The temperatures in the East will be the exact opposite

Snow could even fall Friday into Saturday over parts of the Great Lakes and interior Northeast.

“This is certainly a powerful shot of Arctic air and will bring the coldest Mother’s Day weekend in quite some time,” CNN meteorologist Taylor Ward said.

Dozens of record lows are expected Saturday and Sunday from the Great Lakes and Northeast all the way to the Gulf Coast. Daily record low temperatures could be set from the Gulf of Mexico to Canada.

“Temperatures on Mother’s Day are likely to remain in the 40s across much of the Northeast,” Ward said, “with only a lucky few closer to the coast reaching the low 50s.”

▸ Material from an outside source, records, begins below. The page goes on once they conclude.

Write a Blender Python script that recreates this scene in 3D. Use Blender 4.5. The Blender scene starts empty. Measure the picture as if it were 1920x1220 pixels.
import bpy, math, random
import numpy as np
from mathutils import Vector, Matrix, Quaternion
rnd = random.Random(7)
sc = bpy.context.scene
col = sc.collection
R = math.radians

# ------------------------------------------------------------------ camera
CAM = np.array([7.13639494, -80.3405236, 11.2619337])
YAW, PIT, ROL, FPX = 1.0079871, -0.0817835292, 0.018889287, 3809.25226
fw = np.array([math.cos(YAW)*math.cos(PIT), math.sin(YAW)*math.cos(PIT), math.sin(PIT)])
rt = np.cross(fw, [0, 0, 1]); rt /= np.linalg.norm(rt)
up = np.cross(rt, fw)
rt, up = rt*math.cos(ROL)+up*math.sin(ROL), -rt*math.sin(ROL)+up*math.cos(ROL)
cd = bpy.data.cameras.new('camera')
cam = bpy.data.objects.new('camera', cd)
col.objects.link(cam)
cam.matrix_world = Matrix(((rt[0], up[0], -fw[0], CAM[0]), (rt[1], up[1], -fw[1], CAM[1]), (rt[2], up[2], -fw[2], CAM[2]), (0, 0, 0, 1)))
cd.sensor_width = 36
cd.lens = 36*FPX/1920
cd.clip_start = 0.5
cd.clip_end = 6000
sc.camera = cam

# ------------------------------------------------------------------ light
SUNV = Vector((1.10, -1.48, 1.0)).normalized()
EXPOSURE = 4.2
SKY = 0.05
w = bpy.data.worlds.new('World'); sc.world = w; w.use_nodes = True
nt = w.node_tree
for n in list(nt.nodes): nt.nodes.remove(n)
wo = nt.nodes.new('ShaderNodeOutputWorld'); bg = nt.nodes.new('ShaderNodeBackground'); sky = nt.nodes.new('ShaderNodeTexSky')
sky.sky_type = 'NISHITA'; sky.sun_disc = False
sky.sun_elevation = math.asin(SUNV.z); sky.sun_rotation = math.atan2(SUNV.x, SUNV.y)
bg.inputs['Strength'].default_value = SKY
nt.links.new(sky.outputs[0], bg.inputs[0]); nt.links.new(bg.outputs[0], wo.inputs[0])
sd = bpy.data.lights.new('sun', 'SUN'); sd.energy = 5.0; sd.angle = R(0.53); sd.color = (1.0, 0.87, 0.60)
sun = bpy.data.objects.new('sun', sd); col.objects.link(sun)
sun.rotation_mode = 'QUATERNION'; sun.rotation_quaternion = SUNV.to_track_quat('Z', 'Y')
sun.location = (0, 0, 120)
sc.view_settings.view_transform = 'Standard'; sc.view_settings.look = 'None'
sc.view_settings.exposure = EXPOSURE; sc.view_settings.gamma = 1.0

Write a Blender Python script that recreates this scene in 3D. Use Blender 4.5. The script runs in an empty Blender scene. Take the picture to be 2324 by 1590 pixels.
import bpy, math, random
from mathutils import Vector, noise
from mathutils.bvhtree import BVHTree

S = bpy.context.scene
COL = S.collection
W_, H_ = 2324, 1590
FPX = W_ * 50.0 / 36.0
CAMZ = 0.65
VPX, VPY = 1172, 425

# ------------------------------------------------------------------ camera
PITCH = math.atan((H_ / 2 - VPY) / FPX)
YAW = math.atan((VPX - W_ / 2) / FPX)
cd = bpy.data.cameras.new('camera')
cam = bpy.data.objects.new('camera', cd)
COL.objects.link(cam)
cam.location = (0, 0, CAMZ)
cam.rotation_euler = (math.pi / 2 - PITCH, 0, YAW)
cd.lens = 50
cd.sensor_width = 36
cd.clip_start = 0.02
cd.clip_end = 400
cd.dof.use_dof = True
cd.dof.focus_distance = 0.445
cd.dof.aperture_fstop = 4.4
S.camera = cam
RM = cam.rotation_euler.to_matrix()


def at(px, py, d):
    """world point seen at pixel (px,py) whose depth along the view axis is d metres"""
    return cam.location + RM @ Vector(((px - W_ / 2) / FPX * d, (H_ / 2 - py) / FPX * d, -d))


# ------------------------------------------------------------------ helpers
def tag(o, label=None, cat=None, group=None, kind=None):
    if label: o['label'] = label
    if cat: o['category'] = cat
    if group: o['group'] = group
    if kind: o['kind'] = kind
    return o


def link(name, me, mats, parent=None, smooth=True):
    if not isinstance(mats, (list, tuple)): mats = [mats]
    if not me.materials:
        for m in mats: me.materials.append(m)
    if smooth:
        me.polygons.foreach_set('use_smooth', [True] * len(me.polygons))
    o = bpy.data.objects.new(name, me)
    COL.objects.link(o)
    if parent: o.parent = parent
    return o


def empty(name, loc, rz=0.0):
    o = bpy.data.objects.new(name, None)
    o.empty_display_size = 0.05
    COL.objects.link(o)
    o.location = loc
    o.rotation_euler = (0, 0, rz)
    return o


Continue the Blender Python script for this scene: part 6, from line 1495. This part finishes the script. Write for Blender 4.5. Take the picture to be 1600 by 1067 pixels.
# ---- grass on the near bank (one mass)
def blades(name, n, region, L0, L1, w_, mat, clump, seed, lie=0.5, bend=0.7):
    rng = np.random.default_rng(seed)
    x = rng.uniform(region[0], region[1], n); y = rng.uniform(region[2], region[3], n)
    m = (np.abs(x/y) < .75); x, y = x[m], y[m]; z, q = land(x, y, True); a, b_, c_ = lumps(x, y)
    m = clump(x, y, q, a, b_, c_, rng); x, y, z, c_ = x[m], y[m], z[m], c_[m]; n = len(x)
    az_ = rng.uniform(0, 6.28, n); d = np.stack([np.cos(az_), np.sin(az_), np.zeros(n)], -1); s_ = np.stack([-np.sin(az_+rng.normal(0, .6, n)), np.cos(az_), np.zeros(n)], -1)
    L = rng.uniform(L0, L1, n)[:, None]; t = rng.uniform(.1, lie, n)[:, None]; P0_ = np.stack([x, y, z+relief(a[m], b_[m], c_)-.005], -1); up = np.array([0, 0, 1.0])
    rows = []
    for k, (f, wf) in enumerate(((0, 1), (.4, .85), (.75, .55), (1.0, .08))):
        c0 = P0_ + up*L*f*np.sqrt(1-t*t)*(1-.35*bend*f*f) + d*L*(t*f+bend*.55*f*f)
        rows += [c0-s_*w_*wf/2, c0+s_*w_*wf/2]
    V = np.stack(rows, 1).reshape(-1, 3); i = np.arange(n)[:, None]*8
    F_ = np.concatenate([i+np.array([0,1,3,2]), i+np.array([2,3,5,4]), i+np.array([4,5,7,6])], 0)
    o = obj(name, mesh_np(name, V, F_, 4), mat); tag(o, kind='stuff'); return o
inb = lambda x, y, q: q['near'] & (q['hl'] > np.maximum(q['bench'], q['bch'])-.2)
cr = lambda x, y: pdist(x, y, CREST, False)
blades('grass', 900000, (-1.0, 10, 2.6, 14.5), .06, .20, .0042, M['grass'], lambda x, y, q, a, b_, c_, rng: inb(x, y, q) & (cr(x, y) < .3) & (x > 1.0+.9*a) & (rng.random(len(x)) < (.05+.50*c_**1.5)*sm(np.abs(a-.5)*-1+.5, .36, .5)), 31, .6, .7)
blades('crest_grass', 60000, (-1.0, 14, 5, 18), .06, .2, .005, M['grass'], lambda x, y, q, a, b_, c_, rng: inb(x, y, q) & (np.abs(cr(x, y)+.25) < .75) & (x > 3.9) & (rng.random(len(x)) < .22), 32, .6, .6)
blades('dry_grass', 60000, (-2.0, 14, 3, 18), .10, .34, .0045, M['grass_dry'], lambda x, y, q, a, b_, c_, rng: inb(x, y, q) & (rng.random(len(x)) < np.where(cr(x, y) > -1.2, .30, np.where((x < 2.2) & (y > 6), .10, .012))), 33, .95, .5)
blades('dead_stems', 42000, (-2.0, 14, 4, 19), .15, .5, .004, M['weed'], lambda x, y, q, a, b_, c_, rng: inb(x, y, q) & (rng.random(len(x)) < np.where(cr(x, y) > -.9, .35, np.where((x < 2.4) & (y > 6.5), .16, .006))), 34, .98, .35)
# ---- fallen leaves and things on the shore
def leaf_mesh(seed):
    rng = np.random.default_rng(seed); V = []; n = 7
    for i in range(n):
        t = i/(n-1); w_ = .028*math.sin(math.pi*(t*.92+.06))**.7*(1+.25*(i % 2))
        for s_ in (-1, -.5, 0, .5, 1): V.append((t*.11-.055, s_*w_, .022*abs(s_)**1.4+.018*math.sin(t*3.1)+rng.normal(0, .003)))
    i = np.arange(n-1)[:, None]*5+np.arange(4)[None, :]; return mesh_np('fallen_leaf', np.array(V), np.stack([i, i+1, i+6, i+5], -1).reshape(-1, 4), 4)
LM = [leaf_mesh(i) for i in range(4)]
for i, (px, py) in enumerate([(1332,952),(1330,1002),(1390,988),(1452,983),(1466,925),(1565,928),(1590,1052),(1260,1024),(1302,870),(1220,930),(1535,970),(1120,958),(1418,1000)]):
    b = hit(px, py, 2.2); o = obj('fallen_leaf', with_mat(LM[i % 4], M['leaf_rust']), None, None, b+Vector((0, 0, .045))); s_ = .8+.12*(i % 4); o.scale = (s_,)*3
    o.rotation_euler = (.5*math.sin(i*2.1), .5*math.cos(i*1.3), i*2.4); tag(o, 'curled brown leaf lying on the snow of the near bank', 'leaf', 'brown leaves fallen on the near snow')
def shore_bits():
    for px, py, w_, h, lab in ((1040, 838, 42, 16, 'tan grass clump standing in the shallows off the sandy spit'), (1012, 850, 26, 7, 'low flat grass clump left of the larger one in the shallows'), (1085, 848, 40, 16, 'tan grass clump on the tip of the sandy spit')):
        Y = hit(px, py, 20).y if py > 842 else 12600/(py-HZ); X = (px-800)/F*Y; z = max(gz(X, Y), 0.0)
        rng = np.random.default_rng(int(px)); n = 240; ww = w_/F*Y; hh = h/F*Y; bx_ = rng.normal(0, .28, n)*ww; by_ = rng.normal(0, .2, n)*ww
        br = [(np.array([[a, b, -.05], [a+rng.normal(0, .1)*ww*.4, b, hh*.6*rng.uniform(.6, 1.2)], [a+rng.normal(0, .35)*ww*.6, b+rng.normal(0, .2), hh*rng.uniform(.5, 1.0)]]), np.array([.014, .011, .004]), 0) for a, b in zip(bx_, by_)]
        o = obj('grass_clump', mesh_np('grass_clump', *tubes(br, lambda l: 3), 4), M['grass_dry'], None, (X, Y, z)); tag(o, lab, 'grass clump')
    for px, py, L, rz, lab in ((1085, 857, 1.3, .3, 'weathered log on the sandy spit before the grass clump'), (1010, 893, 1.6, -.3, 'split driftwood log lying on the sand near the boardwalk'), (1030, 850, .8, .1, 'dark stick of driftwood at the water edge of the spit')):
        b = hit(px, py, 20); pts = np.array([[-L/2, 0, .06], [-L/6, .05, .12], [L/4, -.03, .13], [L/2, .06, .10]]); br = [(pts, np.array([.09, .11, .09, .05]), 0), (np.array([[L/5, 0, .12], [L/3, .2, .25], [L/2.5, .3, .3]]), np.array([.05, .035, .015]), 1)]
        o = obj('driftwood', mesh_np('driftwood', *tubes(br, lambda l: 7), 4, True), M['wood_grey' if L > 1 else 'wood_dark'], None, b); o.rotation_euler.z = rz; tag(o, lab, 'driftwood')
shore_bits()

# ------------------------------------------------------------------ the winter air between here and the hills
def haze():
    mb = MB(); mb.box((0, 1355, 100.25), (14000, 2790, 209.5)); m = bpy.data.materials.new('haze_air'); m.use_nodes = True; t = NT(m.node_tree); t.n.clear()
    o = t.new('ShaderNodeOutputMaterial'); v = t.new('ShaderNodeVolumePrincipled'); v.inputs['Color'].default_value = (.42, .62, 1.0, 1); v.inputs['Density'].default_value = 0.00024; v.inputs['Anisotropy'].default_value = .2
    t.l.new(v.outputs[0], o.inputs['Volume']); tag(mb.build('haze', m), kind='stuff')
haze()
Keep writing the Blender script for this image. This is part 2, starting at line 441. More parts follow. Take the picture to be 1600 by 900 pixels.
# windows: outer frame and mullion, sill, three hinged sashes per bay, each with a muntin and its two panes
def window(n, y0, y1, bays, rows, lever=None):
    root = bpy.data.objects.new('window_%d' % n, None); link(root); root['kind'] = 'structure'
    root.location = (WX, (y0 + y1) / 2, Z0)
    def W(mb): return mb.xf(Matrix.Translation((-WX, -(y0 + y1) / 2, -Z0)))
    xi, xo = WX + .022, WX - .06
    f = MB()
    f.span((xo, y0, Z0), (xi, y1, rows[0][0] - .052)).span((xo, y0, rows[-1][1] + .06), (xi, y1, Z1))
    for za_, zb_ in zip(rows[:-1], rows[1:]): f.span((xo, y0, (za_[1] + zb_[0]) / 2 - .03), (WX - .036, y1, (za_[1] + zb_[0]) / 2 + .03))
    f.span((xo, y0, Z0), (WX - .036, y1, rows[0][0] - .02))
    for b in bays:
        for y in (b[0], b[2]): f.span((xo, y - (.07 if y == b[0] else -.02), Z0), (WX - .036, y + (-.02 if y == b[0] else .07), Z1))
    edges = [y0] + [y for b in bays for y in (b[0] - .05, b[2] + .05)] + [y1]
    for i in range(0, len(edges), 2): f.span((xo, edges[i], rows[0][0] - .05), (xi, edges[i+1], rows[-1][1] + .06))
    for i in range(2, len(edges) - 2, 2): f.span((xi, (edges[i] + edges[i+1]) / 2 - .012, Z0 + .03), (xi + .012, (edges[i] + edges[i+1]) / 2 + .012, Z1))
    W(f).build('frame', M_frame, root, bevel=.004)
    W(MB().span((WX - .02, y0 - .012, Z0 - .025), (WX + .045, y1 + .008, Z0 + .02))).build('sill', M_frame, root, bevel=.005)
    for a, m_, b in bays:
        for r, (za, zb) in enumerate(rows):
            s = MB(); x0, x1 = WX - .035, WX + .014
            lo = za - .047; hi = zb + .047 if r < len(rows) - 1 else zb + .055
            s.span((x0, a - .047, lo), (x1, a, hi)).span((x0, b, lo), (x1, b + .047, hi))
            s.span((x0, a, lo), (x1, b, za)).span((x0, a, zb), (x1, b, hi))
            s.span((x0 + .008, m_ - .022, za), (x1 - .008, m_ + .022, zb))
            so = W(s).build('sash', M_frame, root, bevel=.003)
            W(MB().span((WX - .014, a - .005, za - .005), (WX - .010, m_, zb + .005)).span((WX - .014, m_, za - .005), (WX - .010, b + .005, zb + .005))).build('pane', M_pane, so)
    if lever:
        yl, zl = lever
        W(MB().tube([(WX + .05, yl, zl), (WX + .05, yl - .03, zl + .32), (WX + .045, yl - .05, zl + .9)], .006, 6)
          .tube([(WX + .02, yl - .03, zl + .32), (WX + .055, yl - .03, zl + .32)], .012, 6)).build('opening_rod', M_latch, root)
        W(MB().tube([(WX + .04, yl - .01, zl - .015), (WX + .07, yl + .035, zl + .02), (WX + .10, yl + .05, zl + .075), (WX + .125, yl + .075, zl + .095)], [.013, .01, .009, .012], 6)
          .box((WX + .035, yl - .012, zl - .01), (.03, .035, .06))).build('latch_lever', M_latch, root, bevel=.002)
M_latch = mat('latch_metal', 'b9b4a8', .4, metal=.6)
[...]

These temperatures are what we would expect to see in early March, not the second weekend in May.

“The entire winter the US went without a strong ridge-trough pattern of this magnitude,” CNN meteorologist Brandon Miller said.

A ridge-trough pattern is when the jet-stream — a stream of strong winds in the upper atmosphere where jets fly — creates a meandering pattern across the United States. On one side it ushers in warm air and the other colder Arctic air.

Not having this pattern is why it was such a mild (and snowless) winter for the major East Coast cities.

“If we would have seen this pattern in January or February, with that deep of a trough and these strong temperature anomalies, you’d be talking temps well below zero and likely some major snowstorms along with it,” Miller said.